* [Written instruction]
Quote every line of the data below as it stands, omitting pictures.

* [Data block]
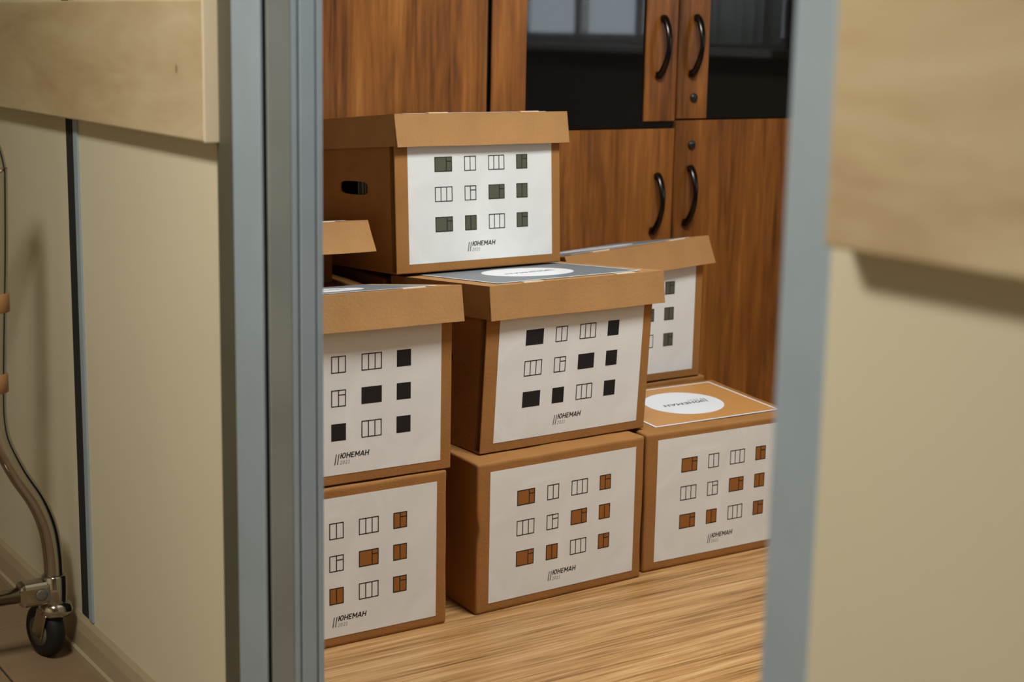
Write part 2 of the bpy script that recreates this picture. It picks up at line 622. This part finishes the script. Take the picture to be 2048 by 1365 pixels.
# ================================================================ LIGHT FITTINGS
def ceiling_lamp(name, pos, size, watts, col, label, HC):
    e = empty(name, (pos[0], pos[1], HC))
    sx, sy = size
    MB().box((-sx / 2 - 0.02, -sy / 2 - 0.02, pos[2] - HC + 0.012), (sx / 2 + 0.02, sy / 2 + 0.02, 0), M['topwhite'], 0.004).build('housing', e)
    MB().box((-sx / 2, -sy / 2, pos[2] - HC + 0.006), (sx / 2, sy / 2, pos[2] - HC + 0.0125), emis(name + '_diffuser', col + (1,), 6.0)).build('diffuser', e)
    ld = bpy.data.lights.new(name + '_light', 'AREA')
    ld.shape = 'RECTANGLE'
    ld.size, ld.size_y = sx, sy
    ld.energy = watts
    ld.color = col
    lo = bpy.data.objects.new(name + '_light', ld)
    COL.objects.link(lo)
    lo.parent = e
    lo.location = (0, 0, pos[2] - HC)
    return tag(e, label, 'ceiling light')


ceiling_lamp('ceiling_lamp', ROOM_LAMP_POS, (0.6, 0.6), ROOM_LAMP_W, (0.88, 0.96, 1.04), 'square ceiling light over the stacked boxes', HC)
ceiling_lamp('ceiling_lamp', CORR_LAMP_POS, (0.3, 0.6), CORR_LAMP_W, (1.0, 0.98, 0.92), 'narrow ceiling light in the corridor', HCC)


# ================================================================ CABINETS
def bow_handle(z_mid, x, parent, half=0.083, bow=0.036, lean=0.006):
    """arched pull, standing off the door towards -y"""
    mb = MB()
    n = 22
    path, rad = [], []
    for k in range(n + 1):
        t = k / n
        zz = z_mid + half * (1 - 2 * t)
        out = bow * (math.sin(math.pi * t) ** 0.7)
        path.append((x + lean * (1 - 2 * t), CAB_Y - 0.019 - 0.004 - out, zz))
        rad.append(0.0058 + 0.0035 * abs(1 - 2 * t))
    mb.tube(path, rad, M['handle'], n=12, squash=(1.25, 0.8))
    for s in (1, -1):
        zz = z_mid + s * (half - 0.008)
        mb.lathe((x + lean * s, CAB_Y - 0.0195, zz), (0, -1, 0), [(0, 0.0085), (0.010, 0.0075)], M['handle'], n=14)
    return mb.build('handle', parent)


def lock_cap(z, x, parent):
    mb = MB()
    mb.lathe((x, CAB_Y - 0.0195, z), (0, -1, 0), [(0, 0.0125), (0.004, 0.0125), (0.006, 0.0105), (0.0075, 0.008), (0.0076, 0.003)], M['lock'], n=24)
    mb.box((x - 0.001, CAB_Y - 0.0275, z - 0.005), (x + 0.001, CAB_Y - 0.0268, z + 0.005), M['handle'])
    return mb.build('lock', parent)


FY = CAB_Y - 0.019      # front of the doors
# plain tall wardrobe at the left
c1 = empty('wardrobe', (0, 0, 0))
tag(c1, 'tall brown veneer wardrobe with plain door behind the topmost box', 'wardrobe')
cb = MB()
cb.box((1.25, CAB_Y + 0.001, 0), (1.268, RY1 - 0.01, 2.1), M['cab'])
cb.box((2.258, CAB_Y + 0.001, 0), (2.275, RY1 - 0.01, 2.1), M['cab_dark'])
cb.box((1.268, RY1 - 0.02, 0), (2.258, RY1 - 0.01, 2.1), M['cab'])
cb.box((1.268, CAB_Y + 0.001, 2.08), (2.258, RY1 - 0.02, 2.1), M['cab'])
cb.box((1.268, CAB_Y + 0.001, 0.0), (2.258, RY1 - 0.02, 0.06), M['cab'])
cb.build('carcass', c1)
MB().box((1.252, FY, 0.03), (1.688, CAB_Y, 2.095), M['cab'], 0.0015).build('door', c1)
MB().box((1.692, FY, 0.03), (2.2705, CAB_Y, 2.095), M['cab'], 0.0015).build('door', c1)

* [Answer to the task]
Write part 2 of the bpy script that recreates this picture. It picks up at line 622. This part finishes the script. Take the picture to be 2048 by 1365 pixels.
# ================================================================ LIGHT FITTINGS
def ceiling_lamp(name, pos, size, watts, col, label, HC):
    e = empty(name, (pos[0], pos[1], HC))
    sx, sy = size
    MB().box((-sx / 2 - 0.02, -sy / 2 - 0.02, pos[2] - HC + 0.012), (sx / 2 + 0.02, sy / 2 + 0.02, 0), M['topwhite'], 0.004).build('housing', e)
    MB().box((-sx / 2, -sy / 2, pos[2] - HC + 0.006), (sx / 2, sy / 2, pos[2] - HC + 0.0125), emis(name + '_diffuser', col + (1,), 6.0)).build('diffuser', e)
    ld = bpy.data.lights.new(name + '_light', 'AREA')
    ld.shape = 'RECTANGLE'
    ld.size, ld.size_y = sx, sy
    ld.energy = watts
    ld.color = col
    lo = bpy.data.objects.new(name + '_light', ld)
    COL.objects.link(lo)
    lo.parent = e
    lo.location = (0, 0, pos[2] - HC)
    return tag(e, label, 'ceiling light')


ceiling_lamp('ceiling_lamp', ROOM_LAMP_POS, (0.6, 0.6), ROOM_LAMP_W, (0.88, 0.96, 1.04), 'square ceiling light over the stacked boxes', HC)
ceiling_lamp('ceiling_lamp', CORR_LAMP_POS, (0.3, 0.6), CORR_LAMP_W, (1.0, 0.98, 0.92), 'narrow ceiling light in the corridor', HCC)


# ================================================================ CABINETS
def bow_handle(z_mid, x, parent, half=0.083, bow=0.036, lean=0.006):
    """arched pull, standing off the door towards -y"""
    mb = MB()
    n = 22
    path, rad = [], []
    for k in range(n + 1):
        t = k / n
        zz = z_mid + half * (1 - 2 * t)
        out = bow * (math.sin(math.pi * t) ** 0.7)
        path.append((x + lean * (1 - 2 * t), CAB_Y - 0.019 - 0.004 - out, zz))
        rad.append(0.0058 + 0.0035 * abs(1 - 2 * t))
    mb.tube(path, rad, M['handle'], n=12, squash=(1.25, 0.8))
    for s in (1, -1):
        zz = z_mid + s * (half - 0.008)
        mb.lathe((x + lean * s, CAB_Y - 0.0195, zz), (0, -1, 0), [(0, 0.0085), (0.010, 0.0075)], M['handle'], n=14)
    return mb.build('handle', parent)


def lock_cap(z, x, parent):
    mb = MB()
    mb.lathe((x, CAB_Y - 0.0195, z), (0, -1, 0), [(0, 0.0125), (0.004, 0.0125), (0.006, 0.0105), (0.0075, 0.008), (0.0076, 0.003)], M['lock'], n=24)
    mb.box((x - 0.001, CAB_Y - 0.0275, z - 0.005), (x + 0.001, CAB_Y - 0.0268, z + 0.005), M['handle'])
    return mb.build('lock', parent)


FY = CAB_Y - 0.019      # front of the doors
# plain tall wardrobe at the left
c1 = empty('wardrobe', (0, 0, 0))
tag(c1, 'tall brown veneer wardrobe with plain door behind the topmost box', 'wardrobe')
cb = MB()
cb.box((1.25, CAB_Y + 0.001, 0), (1.268, RY1 - 0.01, 2.1), M['cab'])
cb.box((2.258, CAB_Y + 0.001, 0), (2.275, RY1 - 0.01, 2.1), M['cab_dark'])
cb.box((1.268, RY1 - 0.02, 0), (2.258, RY1 - 0.01, 2.1), M['cab'])
cb.box((1.268, CAB_Y + 0.001, 2.08), (2.258, RY1 - 0.02, 2.1), M['cab'])
cb.box((1.268, CAB_Y + 0.001, 0.0), (2.258, RY1 - 0.02, 0.06), M['cab'])
cb.build('carcass', c1)
MB().box((1.252, FY, 0.03), (1.688, CAB_Y, 2.095), M['cab'], 0.0015).build('door', c1)
MB().box((1.692, FY, 0.03), (2.2705, CAB_Y, 2.095), M['cab'], 0.0015).build('door', c1)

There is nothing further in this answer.